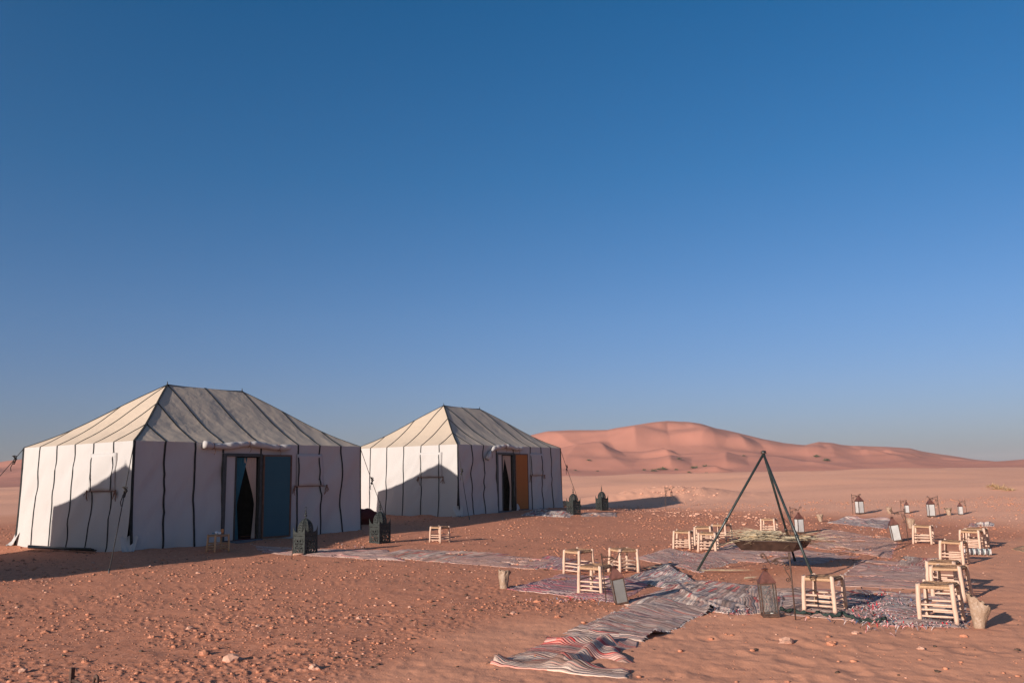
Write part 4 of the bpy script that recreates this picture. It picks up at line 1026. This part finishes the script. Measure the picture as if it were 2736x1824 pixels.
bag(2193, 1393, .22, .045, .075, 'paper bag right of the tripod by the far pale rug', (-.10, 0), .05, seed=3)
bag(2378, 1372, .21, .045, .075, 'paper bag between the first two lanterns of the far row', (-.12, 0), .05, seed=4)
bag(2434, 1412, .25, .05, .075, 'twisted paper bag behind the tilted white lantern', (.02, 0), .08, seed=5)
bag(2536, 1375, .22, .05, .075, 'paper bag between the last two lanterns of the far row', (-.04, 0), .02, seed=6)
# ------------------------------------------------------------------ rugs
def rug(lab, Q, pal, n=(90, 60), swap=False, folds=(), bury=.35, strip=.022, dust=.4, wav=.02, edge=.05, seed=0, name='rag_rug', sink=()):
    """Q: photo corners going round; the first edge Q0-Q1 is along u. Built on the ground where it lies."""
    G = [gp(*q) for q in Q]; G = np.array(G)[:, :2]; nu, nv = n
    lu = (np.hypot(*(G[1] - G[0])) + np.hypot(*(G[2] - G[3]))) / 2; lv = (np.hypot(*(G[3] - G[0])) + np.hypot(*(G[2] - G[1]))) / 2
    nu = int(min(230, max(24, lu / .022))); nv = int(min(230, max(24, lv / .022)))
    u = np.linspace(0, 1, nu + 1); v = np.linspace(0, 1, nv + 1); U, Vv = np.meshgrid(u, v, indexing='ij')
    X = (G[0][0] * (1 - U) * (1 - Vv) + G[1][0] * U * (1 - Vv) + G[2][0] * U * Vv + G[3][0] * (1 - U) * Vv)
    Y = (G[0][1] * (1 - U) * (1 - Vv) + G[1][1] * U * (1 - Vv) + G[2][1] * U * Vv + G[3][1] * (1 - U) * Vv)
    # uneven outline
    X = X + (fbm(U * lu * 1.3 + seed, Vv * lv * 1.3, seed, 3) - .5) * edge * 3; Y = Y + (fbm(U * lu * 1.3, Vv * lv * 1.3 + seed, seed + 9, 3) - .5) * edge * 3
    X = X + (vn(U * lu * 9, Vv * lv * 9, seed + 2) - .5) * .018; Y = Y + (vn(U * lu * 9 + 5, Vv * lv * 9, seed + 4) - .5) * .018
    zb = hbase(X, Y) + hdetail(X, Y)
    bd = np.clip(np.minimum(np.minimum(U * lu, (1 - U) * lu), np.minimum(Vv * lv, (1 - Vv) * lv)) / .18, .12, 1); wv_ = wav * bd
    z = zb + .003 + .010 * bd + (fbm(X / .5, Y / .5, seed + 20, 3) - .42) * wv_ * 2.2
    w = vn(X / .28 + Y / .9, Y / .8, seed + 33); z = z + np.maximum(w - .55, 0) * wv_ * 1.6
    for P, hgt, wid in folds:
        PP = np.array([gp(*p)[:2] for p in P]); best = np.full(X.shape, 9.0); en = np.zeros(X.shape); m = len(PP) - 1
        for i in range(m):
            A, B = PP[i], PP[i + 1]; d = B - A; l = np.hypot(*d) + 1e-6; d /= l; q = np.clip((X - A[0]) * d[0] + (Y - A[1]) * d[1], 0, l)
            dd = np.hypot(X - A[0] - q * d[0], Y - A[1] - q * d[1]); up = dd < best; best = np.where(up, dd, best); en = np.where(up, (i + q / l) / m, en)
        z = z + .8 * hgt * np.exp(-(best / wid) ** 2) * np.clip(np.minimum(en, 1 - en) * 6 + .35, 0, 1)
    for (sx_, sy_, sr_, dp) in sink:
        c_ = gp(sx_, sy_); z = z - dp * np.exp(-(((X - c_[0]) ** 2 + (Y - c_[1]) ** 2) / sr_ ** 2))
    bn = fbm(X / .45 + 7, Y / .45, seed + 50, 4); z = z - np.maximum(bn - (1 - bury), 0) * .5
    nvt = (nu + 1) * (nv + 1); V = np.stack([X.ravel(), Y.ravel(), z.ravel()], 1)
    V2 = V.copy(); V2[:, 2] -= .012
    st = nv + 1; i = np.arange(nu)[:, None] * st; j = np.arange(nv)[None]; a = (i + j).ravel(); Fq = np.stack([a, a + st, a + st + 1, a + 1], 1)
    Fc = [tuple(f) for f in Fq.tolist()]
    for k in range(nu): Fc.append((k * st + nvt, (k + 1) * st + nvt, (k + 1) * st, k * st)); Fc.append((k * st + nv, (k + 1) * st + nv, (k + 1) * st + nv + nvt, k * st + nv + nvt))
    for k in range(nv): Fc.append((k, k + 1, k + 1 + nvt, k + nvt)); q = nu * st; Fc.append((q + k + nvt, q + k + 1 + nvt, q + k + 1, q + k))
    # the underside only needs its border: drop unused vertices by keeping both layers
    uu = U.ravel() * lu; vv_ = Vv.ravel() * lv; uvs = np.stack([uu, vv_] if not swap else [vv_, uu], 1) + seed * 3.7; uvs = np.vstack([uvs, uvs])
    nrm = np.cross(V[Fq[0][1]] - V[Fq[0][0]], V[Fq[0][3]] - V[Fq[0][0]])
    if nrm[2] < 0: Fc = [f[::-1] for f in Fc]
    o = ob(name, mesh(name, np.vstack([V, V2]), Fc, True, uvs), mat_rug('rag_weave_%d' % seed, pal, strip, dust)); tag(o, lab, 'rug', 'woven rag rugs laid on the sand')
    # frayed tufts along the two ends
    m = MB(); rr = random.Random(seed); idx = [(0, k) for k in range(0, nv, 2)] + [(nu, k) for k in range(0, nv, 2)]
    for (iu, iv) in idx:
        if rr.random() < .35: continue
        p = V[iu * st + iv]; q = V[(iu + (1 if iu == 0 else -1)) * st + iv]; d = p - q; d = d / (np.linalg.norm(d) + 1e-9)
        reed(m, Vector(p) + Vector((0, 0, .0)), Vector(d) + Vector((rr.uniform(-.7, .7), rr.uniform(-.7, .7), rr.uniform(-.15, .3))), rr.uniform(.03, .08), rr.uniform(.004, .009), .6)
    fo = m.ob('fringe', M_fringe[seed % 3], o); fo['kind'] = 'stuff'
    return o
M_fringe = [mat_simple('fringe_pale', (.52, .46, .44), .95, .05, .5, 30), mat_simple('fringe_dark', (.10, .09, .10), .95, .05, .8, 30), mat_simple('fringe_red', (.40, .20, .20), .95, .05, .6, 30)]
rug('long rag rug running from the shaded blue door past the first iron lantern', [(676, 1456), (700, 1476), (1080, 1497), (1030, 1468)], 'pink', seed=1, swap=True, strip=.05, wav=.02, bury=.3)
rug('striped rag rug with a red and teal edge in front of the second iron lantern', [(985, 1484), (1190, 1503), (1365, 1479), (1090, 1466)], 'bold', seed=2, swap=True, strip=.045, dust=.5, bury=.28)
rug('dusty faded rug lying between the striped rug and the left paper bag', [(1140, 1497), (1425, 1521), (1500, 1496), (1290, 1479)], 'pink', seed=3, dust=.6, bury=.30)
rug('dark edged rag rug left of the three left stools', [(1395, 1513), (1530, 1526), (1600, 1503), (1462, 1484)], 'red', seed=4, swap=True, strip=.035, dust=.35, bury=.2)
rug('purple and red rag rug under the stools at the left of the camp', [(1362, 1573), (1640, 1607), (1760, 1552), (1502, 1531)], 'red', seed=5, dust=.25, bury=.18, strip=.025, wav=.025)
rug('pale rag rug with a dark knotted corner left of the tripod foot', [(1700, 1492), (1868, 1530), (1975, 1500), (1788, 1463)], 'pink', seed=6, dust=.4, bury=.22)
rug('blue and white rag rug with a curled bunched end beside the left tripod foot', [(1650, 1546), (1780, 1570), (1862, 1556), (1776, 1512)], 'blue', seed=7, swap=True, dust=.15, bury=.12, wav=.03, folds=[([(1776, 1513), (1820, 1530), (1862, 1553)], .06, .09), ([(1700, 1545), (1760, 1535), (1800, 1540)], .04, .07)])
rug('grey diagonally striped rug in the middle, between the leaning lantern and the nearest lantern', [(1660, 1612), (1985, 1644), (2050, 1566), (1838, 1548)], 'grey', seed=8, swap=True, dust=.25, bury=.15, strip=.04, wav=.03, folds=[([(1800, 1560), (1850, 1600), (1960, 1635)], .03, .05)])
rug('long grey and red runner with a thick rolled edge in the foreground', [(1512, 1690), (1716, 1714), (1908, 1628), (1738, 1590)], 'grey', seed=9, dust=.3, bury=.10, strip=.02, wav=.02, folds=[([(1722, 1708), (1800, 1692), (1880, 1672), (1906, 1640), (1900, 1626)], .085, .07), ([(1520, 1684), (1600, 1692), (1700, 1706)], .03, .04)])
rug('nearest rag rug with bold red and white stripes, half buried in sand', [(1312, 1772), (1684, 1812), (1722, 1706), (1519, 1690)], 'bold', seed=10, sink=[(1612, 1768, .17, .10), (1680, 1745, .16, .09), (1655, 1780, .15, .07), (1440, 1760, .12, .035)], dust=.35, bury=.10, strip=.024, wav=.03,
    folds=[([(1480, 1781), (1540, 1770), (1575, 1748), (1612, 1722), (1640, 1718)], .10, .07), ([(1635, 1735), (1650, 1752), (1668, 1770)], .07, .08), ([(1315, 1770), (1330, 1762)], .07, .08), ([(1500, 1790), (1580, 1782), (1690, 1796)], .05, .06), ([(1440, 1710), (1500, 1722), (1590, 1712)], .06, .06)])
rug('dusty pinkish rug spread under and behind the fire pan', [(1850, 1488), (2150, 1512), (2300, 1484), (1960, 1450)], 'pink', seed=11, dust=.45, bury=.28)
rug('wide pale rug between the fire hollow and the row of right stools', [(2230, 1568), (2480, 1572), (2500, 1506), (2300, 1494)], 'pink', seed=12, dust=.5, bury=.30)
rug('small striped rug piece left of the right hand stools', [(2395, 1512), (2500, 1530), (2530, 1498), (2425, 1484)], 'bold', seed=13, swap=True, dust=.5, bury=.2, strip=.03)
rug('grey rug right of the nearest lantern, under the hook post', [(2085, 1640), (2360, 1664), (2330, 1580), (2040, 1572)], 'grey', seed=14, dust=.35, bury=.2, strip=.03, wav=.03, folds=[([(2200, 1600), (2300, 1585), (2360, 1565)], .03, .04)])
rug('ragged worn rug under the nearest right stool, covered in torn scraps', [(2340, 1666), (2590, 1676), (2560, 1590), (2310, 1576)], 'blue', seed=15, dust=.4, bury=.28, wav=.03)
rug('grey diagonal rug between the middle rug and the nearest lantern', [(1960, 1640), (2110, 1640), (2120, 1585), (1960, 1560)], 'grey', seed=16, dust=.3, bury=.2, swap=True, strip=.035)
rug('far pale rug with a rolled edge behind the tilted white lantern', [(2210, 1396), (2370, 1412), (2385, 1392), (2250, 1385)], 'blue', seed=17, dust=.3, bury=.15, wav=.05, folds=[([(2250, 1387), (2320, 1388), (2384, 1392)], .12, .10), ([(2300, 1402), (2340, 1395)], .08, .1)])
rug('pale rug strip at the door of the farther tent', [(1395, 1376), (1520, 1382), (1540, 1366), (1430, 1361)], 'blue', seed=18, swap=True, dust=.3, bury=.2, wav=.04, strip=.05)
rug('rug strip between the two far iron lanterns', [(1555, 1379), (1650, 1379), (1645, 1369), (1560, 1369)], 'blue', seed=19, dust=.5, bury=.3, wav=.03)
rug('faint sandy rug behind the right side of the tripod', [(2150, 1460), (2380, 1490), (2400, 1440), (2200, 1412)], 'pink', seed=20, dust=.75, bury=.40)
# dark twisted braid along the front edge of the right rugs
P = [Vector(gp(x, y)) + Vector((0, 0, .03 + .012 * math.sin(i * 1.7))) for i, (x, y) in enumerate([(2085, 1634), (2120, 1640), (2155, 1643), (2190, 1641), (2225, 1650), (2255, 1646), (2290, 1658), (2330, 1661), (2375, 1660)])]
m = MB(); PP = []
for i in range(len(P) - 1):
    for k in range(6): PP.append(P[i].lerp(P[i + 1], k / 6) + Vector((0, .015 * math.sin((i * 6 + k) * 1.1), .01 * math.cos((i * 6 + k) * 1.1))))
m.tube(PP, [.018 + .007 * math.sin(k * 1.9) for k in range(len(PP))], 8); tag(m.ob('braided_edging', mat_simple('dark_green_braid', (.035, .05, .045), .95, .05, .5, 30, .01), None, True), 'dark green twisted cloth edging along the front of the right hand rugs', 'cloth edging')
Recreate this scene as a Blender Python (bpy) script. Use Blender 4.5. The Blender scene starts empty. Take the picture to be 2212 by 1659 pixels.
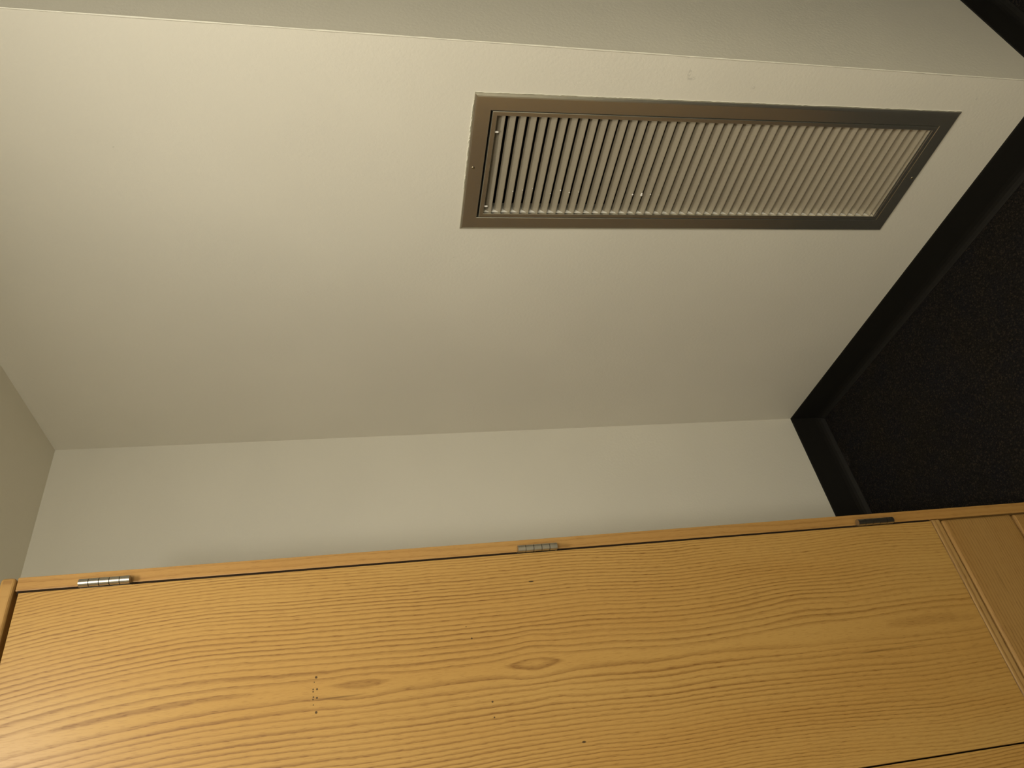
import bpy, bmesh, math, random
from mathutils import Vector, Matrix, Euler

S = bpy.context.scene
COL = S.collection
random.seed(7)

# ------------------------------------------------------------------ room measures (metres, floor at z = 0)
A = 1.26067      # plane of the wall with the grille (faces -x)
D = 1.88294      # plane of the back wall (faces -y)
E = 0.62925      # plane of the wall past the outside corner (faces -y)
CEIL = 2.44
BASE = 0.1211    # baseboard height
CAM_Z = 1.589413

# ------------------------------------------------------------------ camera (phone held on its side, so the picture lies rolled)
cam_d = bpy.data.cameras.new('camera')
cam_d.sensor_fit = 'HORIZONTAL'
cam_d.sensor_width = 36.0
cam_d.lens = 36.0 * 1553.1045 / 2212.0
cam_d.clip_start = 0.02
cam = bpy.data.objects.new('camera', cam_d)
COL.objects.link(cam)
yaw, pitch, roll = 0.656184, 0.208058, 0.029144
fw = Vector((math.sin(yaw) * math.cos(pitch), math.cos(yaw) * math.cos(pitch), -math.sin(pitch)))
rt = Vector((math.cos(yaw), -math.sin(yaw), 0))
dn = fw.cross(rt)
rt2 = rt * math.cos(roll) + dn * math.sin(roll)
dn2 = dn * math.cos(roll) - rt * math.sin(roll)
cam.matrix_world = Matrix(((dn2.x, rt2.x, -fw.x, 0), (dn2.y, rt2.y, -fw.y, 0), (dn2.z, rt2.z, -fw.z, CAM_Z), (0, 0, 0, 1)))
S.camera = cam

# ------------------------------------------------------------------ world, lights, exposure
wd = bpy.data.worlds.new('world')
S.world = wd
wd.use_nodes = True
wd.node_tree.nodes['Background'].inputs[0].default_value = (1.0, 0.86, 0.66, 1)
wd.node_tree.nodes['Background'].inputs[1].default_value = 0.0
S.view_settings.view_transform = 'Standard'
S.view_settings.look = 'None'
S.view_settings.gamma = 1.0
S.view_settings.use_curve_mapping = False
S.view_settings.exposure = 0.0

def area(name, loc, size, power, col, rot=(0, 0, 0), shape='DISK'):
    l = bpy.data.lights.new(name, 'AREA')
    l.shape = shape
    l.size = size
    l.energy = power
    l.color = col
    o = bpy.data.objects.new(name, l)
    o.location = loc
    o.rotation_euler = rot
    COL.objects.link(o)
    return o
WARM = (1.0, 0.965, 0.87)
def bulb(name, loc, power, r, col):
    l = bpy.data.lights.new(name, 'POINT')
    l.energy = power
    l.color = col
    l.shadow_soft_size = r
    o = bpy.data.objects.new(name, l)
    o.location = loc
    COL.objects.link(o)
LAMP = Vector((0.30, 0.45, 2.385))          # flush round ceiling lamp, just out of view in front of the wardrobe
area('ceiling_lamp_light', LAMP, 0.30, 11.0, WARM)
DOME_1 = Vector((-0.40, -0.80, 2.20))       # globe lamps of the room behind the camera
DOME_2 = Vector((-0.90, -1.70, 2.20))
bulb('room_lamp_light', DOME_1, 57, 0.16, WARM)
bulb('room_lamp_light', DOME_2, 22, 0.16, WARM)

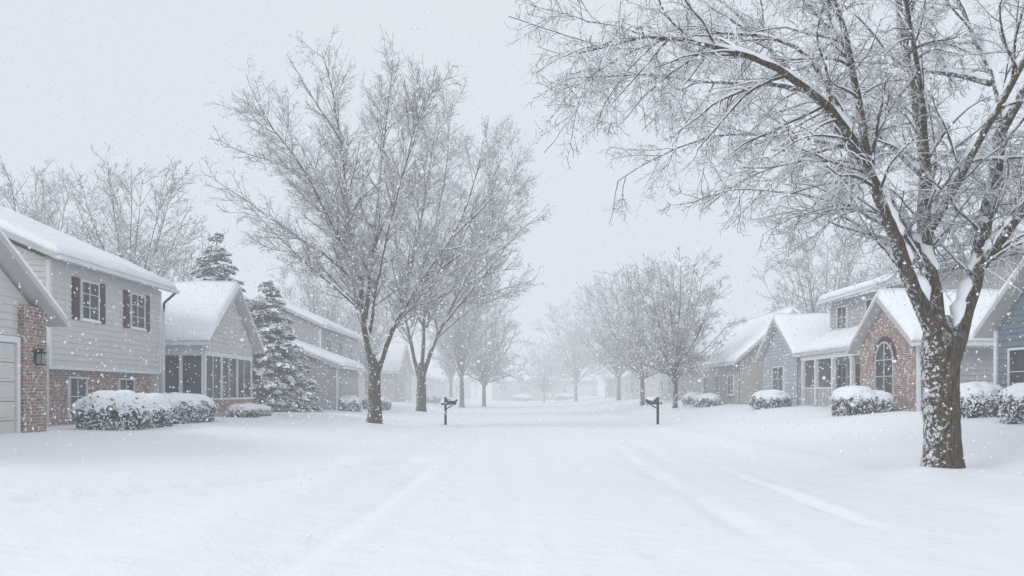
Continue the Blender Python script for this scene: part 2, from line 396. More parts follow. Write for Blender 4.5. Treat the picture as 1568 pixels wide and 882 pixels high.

++++++++

Directions: In the listing above, find the line with "Recreate this scene" and the line with "S.camera = cam". Set down both and every line between them, minus the pictures.

Result below:
Recreate this scene as a Blender Python (bpy) script. Use Blender 4.5. The Blender scene starts empty. Take the picture to be 2212 by 1659 pixels.
import bpy, bmesh, math, random
from mathutils import Vector, Matrix, Euler

S = bpy.context.scene
COL = S.collection
random.seed(7)

# ------------------------------------------------------------------ room measures (metres, floor at z = 0)
A = 1.26067      # plane of the wall with the grille (faces -x)
D = 1.88294      # plane of the back wall (faces -y)
E = 0.62925      # plane of the wall past the outside corner (faces -y)
CEIL = 2.44
BASE = 0.1211    # baseboard height
CAM_Z = 1.589413

# ------------------------------------------------------------------ camera (phone held on its side, so the picture lies rolled)
cam_d = bpy.data.cameras.new('camera')
cam_d.sensor_fit = 'HORIZONTAL'
cam_d.sensor_width = 36.0
cam_d.lens = 36.0 * 1553.1045 / 2212.0
cam_d.clip_start = 0.02
cam = bpy.data.objects.new('camera', cam_d)
COL.objects.link(cam)
yaw, pitch, roll = 0.656184, 0.208058, 0.029144
fw = Vector((math.sin(yaw) * math.cos(pitch), math.cos(yaw) * math.cos(pitch), -math.sin(pitch)))
rt = Vector((math.cos(yaw), -math.sin(yaw), 0))
dn = fw.cross(rt)
rt2 = rt * math.cos(roll) + dn * math.sin(roll)
dn2 = dn * math.cos(roll) - rt * math.sin(roll)
cam.matrix_world = Matrix(((dn2.x, rt2.x, -fw.x, 0), (dn2.y, rt2.y, -fw.y, 0), (dn2.z, rt2.z, -fw.z, CAM_Z), (0, 0, 0, 1)))
S.camera = cam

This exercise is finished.